Yes, It seems @Filbert & I were talking past one another.
The utility consumption management features attached to US tank-style hot water heaters & HVAC systems typically leave your downstream device(s), whatever they are, active 24/7/365. Until the utility needs to trim demand. Then you device(s) shut off for a few minutes per hour. How many is a “a few”, and how much total time they can leave your devices off varies on demand.
The result is they can deliver a “rolling blackout” to enough e.g. HVAC’s on a hot summer afternoon to avoid overloading their grid, and most people’s HVAC unit is not off long enough to matter to their indoor temps much before the “blackout” moves to their neighbor’s house & their own HVAC restarts.
As noted, the USA is an absolute patchwork of dozens to hundreds of utilities, regulatory regimes, climates, power abundances, power prices, and social / economic attitudes. These power management devices are offered by many utilities in many places for many years now, and uptake varies widely. But they are not rare or unheard of. Pretty common actually, and more so in the areas with high electrical consumption and also high population growth.

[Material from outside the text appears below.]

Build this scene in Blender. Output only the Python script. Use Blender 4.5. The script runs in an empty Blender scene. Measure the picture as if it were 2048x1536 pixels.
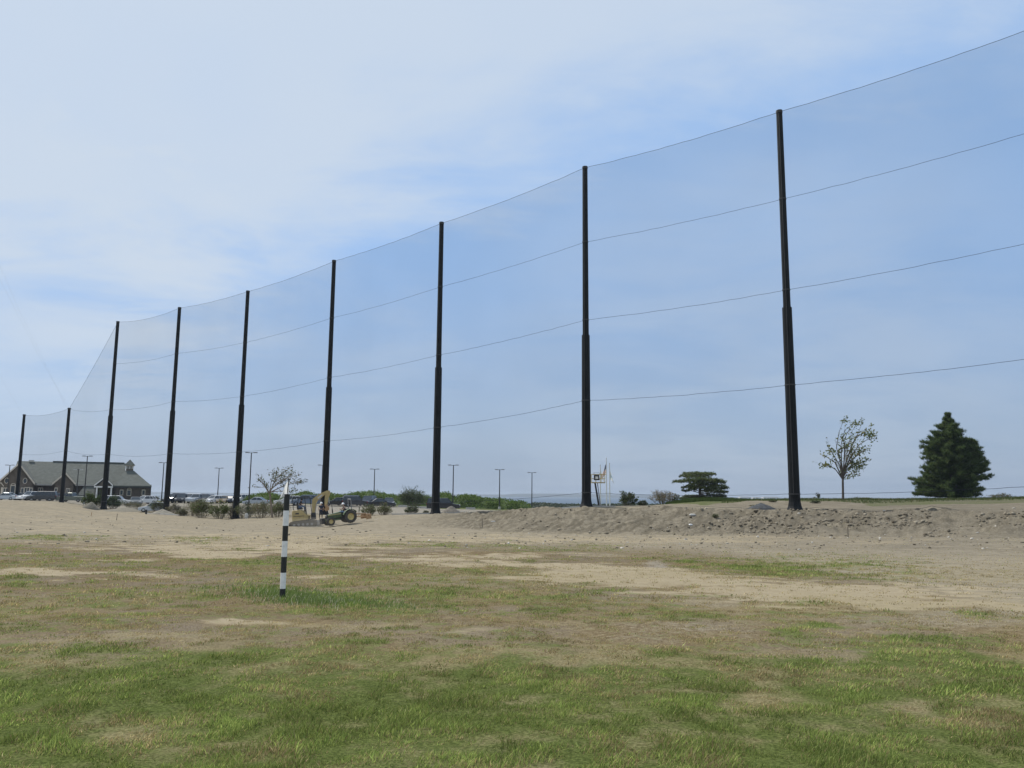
import bpy, math, random
import numpy as np
from mathutils import Matrix, Vector
random.seed(7)
RNG = np.random.default_rng(11)
C = bpy.context.scene.collection
sc = bpy.context.scene
PI = math.pi

# ------------------------------------------------------------------ camera model
F = 28.2 / 36 * 2048
PITCH = math.atan(222 / F)
ROLL = math.radians(0.47)
EYE = Vector((0, 0, 1.65))
R3 = Matrix.Rotation(PI / 2 + PITCH, 3, 'X') @ Matrix.Rotation(ROLL, 3, 'Z')
RN = np.array(R3)

def ray(u, v):
    d = R3 @ Vector(((u - 1024) / F, -(v - 768) / F, -1))
    return d
def P(u, v, d):                       # world point on the sight line at forward distance d
    r = ray(u, v)
    return EYE + r * (d / r.y)
def projn(x, y, z):
    p = np.stack([x, y, z - EYE.z], -1) @ RN
    w = np.maximum(-p[..., 2], 1e-3)
    return 1024 + F * p[..., 0] / w, 768 - F * p[..., 1] / w

# ------------------------------------------------------------------ numpy noise
def _h(ix, iy, s):
    n = (ix.astype(np.int64) * 374761393 + iy.astype(np.int64) * 668265263 + s * 974634777) & 0xffffffff
    n = ((n ^ (n >> 13)) * 1274126177) & 0xffffffff
    n = n ^ (n >> 16)
    return (n & 0xffff) / 65535.0
def vn(x, y, s=0):
    ix = np.floor(x); iy = np.floor(y)
    fx = x - ix; fy = y - iy
    fx = fx * fx * (3 - 2 * fx); fy = fy * fy * (3 - 2 * fy)
    a = _h(ix, iy, s); b = _h(ix + 1, iy, s); c = _h(ix, iy + 1, s); d = _h(ix + 1, iy + 1, s)
    return (a * (1 - fx) + b * fx) * (1 - fy) + (c * (1 - fx) + d * fx) * fy
def fbm(x, y, s=0, o=4):
    t = 0; a = .5; m = 0
    for k in range(o):
        t = t + a * vn(x * 2 ** k + 17.3 * k, y * 2 ** k - 9.1 * k, s + k); m += a; a *= .5
    return t / m
def sm(a, b, x):
    t = np.clip((x - a) / (b - a), 0, 1)
    return t * t * (3 - 2 * t)

# ------------------------------------------------------------------ terrain (heights relative to the eye)
near = [(0, -1.65), (5, -1.67), (10, -1.75), (15, -1.9), (25, -2.15), (36, -2.42)]
far_l = [(215, -2.2), (260, -5), (400, -15), (700, -25), (1600, -40)]
far_r = [(250, -6.5), (400, -9.5), (520, -14), (700, -25), (1600, -40)]
cols = {
 -500: [(60,-3.0),(80,-2.9),(110,-2.2),(130,-1.9),(165,-1.8),(185,-1.9)] + far_l,
 20: [(60,-3.0),(80,-3.0),(105,-2.45),(128,-1.8),(150,-1.75),(165,-1.75),(185,-1.9)] + far_l,
 125: [(60,-3.0),(80,-3.05),(105,-2.6),(130,-1.95),(150,-1.95),(165,-1.85),(185,-1.9)] + far_l,
 207: [(60,-3.0),(80,-3.1),(110,-3.1),(137,-2.98),(150,-2.5),(165,-2.1),(185,-1.95)] + far_l,
 335: [(60,-3.1),(80,-3.3),(100,-3.4),(125,-3.25),(140,-2.75),(160,-2.05),(185,-1.95)] + far_l,
 475: [(60,-3.1),(80,-3.4),(100,-3.6),(113,-3.6),(125,-3.15),(140,-2.6),(160,-2.05),(185,-1.95)] + far_l,
 650: [(60,-3.05),(78,-3.35),(84,-3.35),(92,-2.75),(101,-2.62),(120,-2.4),(140,-2.05),(185,-1.95)] + far_l,
 780: [(60,-2.95),(72,-2.95),(82,-2.5),(90,-2.3),(105,-2.35),(125,-2.3),(140,-2.15),(185,-2.1)] + far_l,
 870: [(56,-2.85),(68,-2.9),(80,-2.3),(88,-2.1),(97,-2.25),(125,-2.4),(145,-2.45),(185,-2.3)] + far_l,
 1000: [(54,-2.8),(65,-2.85),(80,-1.9),(86,-1.72),(95,-2.0),(115,-2.3),(137,-2.6),(152,-2.7),(185,-3.2)] + far_l,
 1070: [(52,-2.75),(62,-2.8),(73,-1.6),(80,-1.25),(88,-1.6),(105,-2.6),(150,-2.85),(190,-4)] + far_r,
 1173: [(50,-2.7),(60,-2.75),(69,-1.35),(75,-1.04),(82,-1.1),(98,-3.0),(150,-3.8)] + far_r,
 1300: [(48,-2.6),(58.5,-2.7),(66,-1.3),(71,-1.02),(82,-.92),(90,-1.2),(110,-3.0),(150,-4)] + far_r,
 1400: [(47,-2.55),(57,-2.65),(63.5,-1.3),(69,-1.05),(77,-.55),(88,-.4),(98,-.7),(120,-3.5)] + far_r,
 1590: [(45,-2.45),(54,-2.5),(60,-1.25),(64,-1.02),(71,-.95),(78,-.28),(92,-.2),(105,-.5),(130,-4)] + far_r,
 1800: [(42,-2.3),(51,-2.35),(57,-1.1),(61,-.95),(67,-.75),(74,-.2),(92,-.12),(105,-.4),(130,-4)] + far_r,
 2048: [(40,-2.15),(47,-2.1),(53,-.98),(57,-.85),(65,-.35),(75,.1),(95,.15),(110,-.4),(130,-4)] + far_r,
 2600: [(38,-2.1),(42,-2.0),(48,-.95),(53,-.8),(62,-.3),(75,.1),(95,.15),(110,-.4),(130,-4)] + far_r,
}
UK = np.array(sorted(cols)); DG = np.concatenate([np.arange(0, 220, 0.5), np.geomspace(220, 1600, 120)])
TAB = []
for k in UK:
    pr = near + cols[int(k)]
    zz = np.interp(DG, [p[0] for p in pr], [p[1] for p in pr])
    ker = np.ones(5) / 5
    zs = np.convolve(np.pad(zz, 2, 'edge'), ker, 'valid')
    TAB.append(zs)
TAB = np.array(TAB)
def terrain(x, y, detail=True):
    x = np.asarray(x, float); y = np.asarray(y, float)
    yy = np.maximum(y, 0.0)
    back = np.maximum(-y, 0)
    t = 1024 + F * x / np.maximum(yy, 2.0)
    tc = np.clip(t, UK[0], UK[-1])
    r = np.hypot(x, y)
    # at very wide angles use the radius as depth
    dep = np.where(np.abs(t - 1024) > 1700, np.maximum(yy, r * .62), yy)
    dep = np.minimum(dep, 1599)
    ki = np.clip(np.searchsorted(UK, tc, 'right') - 1, 0, len(UK) - 2)
    fu = (tc - UK[ki]) / (UK[ki + 1] - UK[ki])
    di = np.clip(np.searchsorted(DG, dep, 'right') - 1, 0, len(DG) - 2)
    fd = (dep - DG[di]) / (DG[di + 1] - DG[di])
    g = lambda a, b: TAB[a, b]
    z = (g(ki, di) * (1 - fd) + g(ki, di + 1) * fd) * (1 - fu) + (g(ki + 1, di) * (1 - fd) + g(ki + 1, di + 1) * fd) * fu
    z = z + EYE.z
    if detail:
        bz = berm(t, dep)
        flat = sm(38, 50, dep) * (1 - sm(150, 220, dep))
        z = z + bz * ((fbm(x * .55, y * .55, 3) - .5) * .5 + (fbm(x * 2.1, y * 2.1, 5) - .5) * .22
                      + (fbm((x + y * .8) * .9, (y - x * .5) * .16, 31, 4) - .5) * 1.0)
        z = z + flat * ((fbm(x * .25, y * .25, 9) - .5) * .16 + (fbm(x * 3, y * 3, 8) - .5) * .05)
        z = z + (1 - sm(38, 50, dep)) * ((fbm(x * .35, y * .35, 21) - .5) * .09 + (fbm(x * 1.7, y * 1.7, 22) - .5) * .045) * sm(1, 5, r)
    return z
TOEU = [600, 760, 870, 1000, 1070, 1173, 1300, 1400, 1590, 1800, 2048, 2600]
TOED = [78, 76, 70, 65, 62, 60, 58.5, 57, 54, 51, 47, 42]
CRED = [79, 80, 86, 85, 79, 75, 71, 69, 64, 61, 54, 48]
def berm(t, dep):
    a = np.interp(t, TOEU, TOED); b = np.interp(t, TOEU, CRED)
    return sm(-2.5, 1.5, dep - a) * (1 - sm(-1.5, 1.0, dep - b)) * sm(780, 960, t)
def G(u, d, detail=True):             # ground point on image column u at forward distance d
    v = 1010.0
    for _ in range(4):
        p = P(u, v, d)
        z = float(terrain(p.x, p.y, detail))
        uu, vv = projn(np.array(p.x), np.array(p.y), np.array(z))
        v = float(vv)
    p = P(u, v, d)
    return Vector((p.x, p.y, float(terrain(p.x, p.y, detail))))

# ------------------------------------------------------------------ object helpers
def tag(o, label=None, cat=None, group=None, kind=None):
    if label: o['label'] = label
    if cat: o['category'] = cat
    if group: o['group'] = group
    if kind: o['kind'] = kind
    return o
def empty(name, loc=(0, 0, 0), rz=0, label=None, cat=None, group=None):
    o = bpy.data.objects.new(name, None); C.objects.link(o)
    o.location = loc; o.rotation_euler = (0, 0, rz); o.empty_display_size = .3
    return tag(o, label, cat, group)
class MB:
    def __init__(s): s.v = []; s.f = []; s.m = []
    def add(s, vs, fs, m=0):
        b = len(s.v); s.v += [tuple(v) for v in vs]
        for f in fs: s.f.append(tuple(b + i for i in f)); s.m.append(m)
        return s
    def box(s, c, size, rz=0, m=0, rot=None):
        M = rot if rot else Matrix.Rotation(rz, 3, 'Z')
        hx, hy, hz = size[0] / 2, size[1] / 2, size[2] / 2
        vs = [Vector(c) + M @ Vector((x, y, z)) for x in (-hx, hx) for y in (-hy, hy) for z in (-hz, hz)]
        return s.add(vs, [(0, 1, 3, 2), (4, 6, 7, 5), (0, 4, 5, 1), (2, 3, 7, 6), (0, 2, 6, 4), (1, 5, 7, 3)], m)
    def frustum(s, b, t, m=0):        # bottom rect (x0,x1,y0,y1,z), top rect
        vs = [(b[0], b[2], b[4]), (b[1], b[2], b[4]), (b[1], b[3], b[4]), (b[0], b[3], b[4]),
              (t[0], t[2], t[4]), (t[1], t[2], t[4]), (t[1], t[3], t[4]), (t[0], t[3], t[4])]
        return s.add(vs, [(3, 2, 1, 0), (4, 5, 6, 7), (0, 1, 5, 4), (1, 2, 6, 5), (2, 3, 7, 6), (3, 0, 4, 7)], m)
    def tube(s, p0, p1, r0, r1=None, n=8, m=0, cap=True):
        r1 = r0 if r1 is None else r1
        p0 = Vector(p0); p1 = Vector(p1); d = (p1 - p0)
        if d.length < 1e-6: return s
        q = d.to_track_quat('Z', 'Y').to_matrix()
        vs = []
        for (p, r) in ((p0, r0), (p1, r1)):
            for i in range(n):
                a = 2 * PI * i / n
                vs.append(p + q @ Vector((r * math.cos(a), r * math.sin(a), 0)))
        fs = [(i, (i + 1) % n, n + (i + 1) % n, n + i) for i in range(n)]
        if cap: fs += [tuple(range(n - 1, -1, -1)), tuple(range(n, 2 * n))]
        return s.add(vs, fs, m)
    def path(s, pts, r, n=6, m=0):
        rr = r if isinstance(r, (list, tuple)) else [r] * len(pts)
        for i in range(len(pts) - 1): s.tube(pts[i], pts[i + 1], rr[i], rr[i + 1], n, m)
        return s
    def lathe(s, prof, n=24, axis='Z', c=(0, 0, 0), m=0):
        vs = []; k = len(prof)
        for i in range(n):
            a = 2 * PI * i / n
            for (r, h) in prof:
                if axis == 'Z': p = (r * math.cos(a), r * math.sin(a), h)
                else: p = (r * math.cos(a), h, r * math.sin(a))
                vs.append((p[0] + c[0], p[1] + c[1], p[2] + c[2]))
        fs = []
        for i in range(n):
            j = (i + 1) % n
            for q in range(k - 1): fs.append((i * k + q, j * k + q, j * k + q + 1, i * k + q + 1))
        return s.add(vs, fs, m)
    def prism(s, pts, y0, y1, m=0):   # polygon in xz pushed along y
        n = len(pts)
        vs = [(p[0], y0, p[1]) for p in pts] + [(p[0], y1, p[1]) for p in pts]
        fs = [tuple(range(n)), tuple(range(2 * n - 1, n - 1, -1))] + [(i, n + i, n + (i + 1) % n, (i + 1) % n) for i in range(n)]
        return s.add(vs, fs, m)
    def loft(s, slices, m=0):
        n = len(slices[0]); b = []
        for sl in slices: b += list(sl)
        fs = []
        for k in range(len(slices) - 1):
            for i in range(n):
                j = (i + 1) % n
                fs.append((k * n + i, k * n + j, (k + 1) * n + j, (k + 1) * n + i))
        fs += [tuple(range(n - 1, -1, -1)), tuple((len(slices) - 1) * n + i for i in range(n))]
        return s.add(b, fs, m)
    def slab(s, q, t, m=0):           # four corners, thickness vector
        vs = [Vector(p) for p in q] + [Vector(p) + Vector(t) for p in q]
        n = len(q)
        return s.add(vs, [tuple(range(n)), tuple(range(2 * n - 1, n - 1, -1))] + [(i, n + i, n + (i + 1) % n, (i + 1) % n) for i in range(n)], m)
    def build(s, name, mat, parent=None, smooth=False, loc=None, fix=True):
        me = bpy.data.meshes.new(name)
        me.from_pydata(s.v, [], s.f)
        mats = mat if isinstance(mat, (list, tuple)) else [mat]
        for q in mats: me.materials.append(q)
        me.polygons.foreach_set('material_index', s.m)
        me.polygons.foreach_set('use_smooth', [smooth] * len(s.f))
        me.update()
        if fix:
            import bmesh
            bm = bmesh.new(); bm.from_mesh(me); bmesh.ops.recalc_face_normals(bm, faces=bm.faces); bm.to_mesh(me); bm.free()
        o = bpy.data.objects.new(name, me); C.objects.link(o)
        if parent: o.parent = parent
        if loc is not None: o.location = loc
        return o
def np_mesh(name, V, Fc, mat, parent=None, col=None, smooth=False, loc=None):
    me = bpy.data.meshes.new(name)
    V = np.ascontiguousarray(V, np.float32); Fc = np.ascontiguousarray(Fc, np.int32)
    n, k = Fc.shape
    me.vertices.add(len(V)); me.vertices.foreach_set('co', V.ravel())
    me.loops.add(n * k); me.loops.foreach_set('vertex_index', Fc.ravel())
    me.polygons.add(n); me.polygons.foreach_set('loop_start', np.arange(0, n * k, k, dtype=np.int32))
    me.update(calc_edges=True)
    if smooth: me.polygons.foreach_set('use_smooth', np.ones(n, bool))
    if col is not None:
        for nm, cv in col.items():
            a = me.color_attributes.new(nm, 'FLOAT_COLOR', 'POINT')
            cc = np.ones((len(V), 4), np.float32); cc[:, :cv.shape[1]] = cv
            a.data.foreach_set('color', cc.ravel())
    for q in (mat if isinstance(mat, (list, tuple)) else [mat]): me.materials.append(q)
    o = bpy.data.objects.new(name, me); C.objects.link(o)
    if parent: o.parent = parent
    if loc is not None: o.location = loc
    return o
def copy_tree(o, parent=None):
    c = o.copy(); C.objects.link(c)
    if parent: c.parent = parent
    for ch in list(o.children): copy_tree(ch, c)
    return c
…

OTOH, one of the residences I used to own had been extensively remodeled by a guy who evidently was an amateur Mad Scientist. This device resembles @Filbert’s situation and was one of his least wacky innovations:
There was a tanked water heater that fed the master bathroom & a second similar bathroom. That was ordinary enough. But he had it on a mechanical 24 hour timer akin to this example Amazon.com: DEWENWILS 24-Hour Mechanical Timer Switch . The utility there then did not have time of day billing. He had it set up to only run from like 5am to 8am. He claimed that gave him hot enough water for his morning routine, was warmish enough for his evening routine, and otherwise saved scads of money.
My work / life schedule was variable enough from day to day that I wanted (needed?) nearly 24/7 HWH. So I removed the trippers from the dial & just left it there as an auxiliary on/off switch for the HWH.